All it takes is all you got. —Marc Davis
It’s been weighing on me heavy since I finished my race yesterday. I didn’t finish third as expected. I feel like I’m overshadowed by the sisters I racewalk with, who are practically famous for racewalking at this point.. and I’m just straggling behind them. I know for a fact I can catch up to them despite my fear, but I can’t seem to let go of myself fully during a race. I have so many things in my mind I can’t let myself go and lose myself in a race. First it’s getting ahead of the group, then it’s “holy crap I can’t breathe in here the air quality sucks” and then its trying to avoid my coach screaming at me to catch up to someone else; overall, I’m worrying about my form and pace, trying to maintain both throughout the entire race.

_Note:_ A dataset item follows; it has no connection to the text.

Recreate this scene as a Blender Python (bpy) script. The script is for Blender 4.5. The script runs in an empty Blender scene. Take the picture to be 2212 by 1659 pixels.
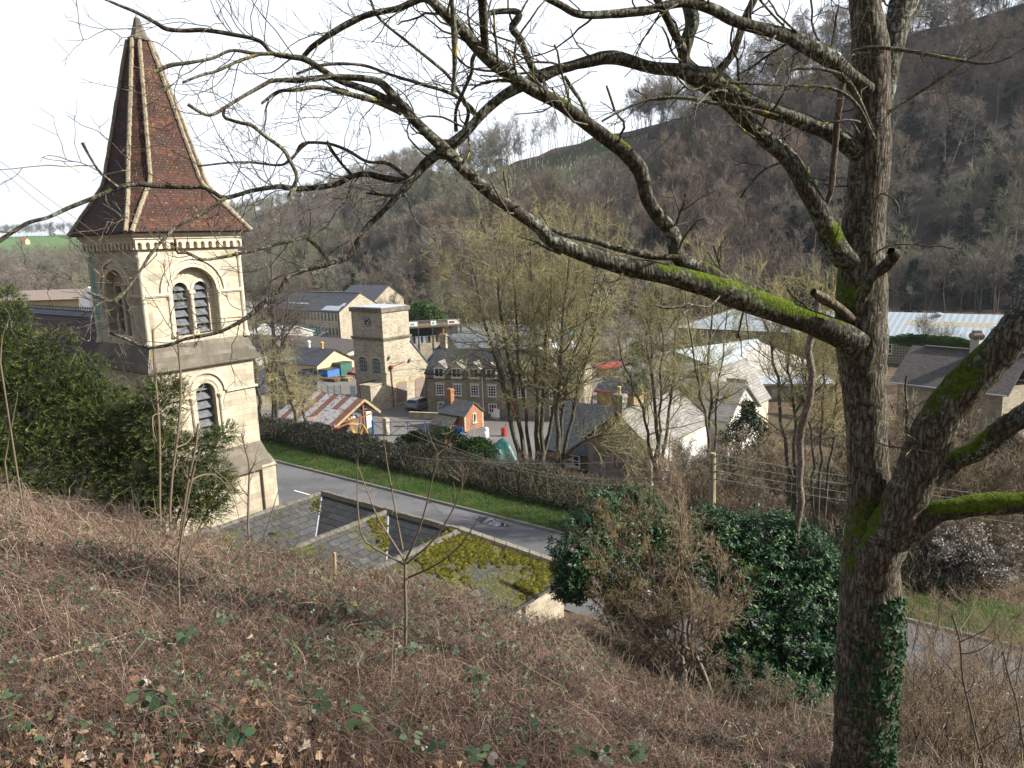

I can’t find it in myself to push myself that extra step. The other girls I race walk with are 30-40 seconds ahead of me. only 30-40. I know I can catch up to them, but i’m scared to. I don’t know why. I just am. If I can hit the same times as them during practices, I can definitely hit the same times during a race.. I don’t know whats going on with me.
I’m tired of being out shined and over-looked by my team and the whole county practically. I have to do something. I can’t be scared anymore. If it takes all I got, then I really have to lay my heart out on the track next race. I will.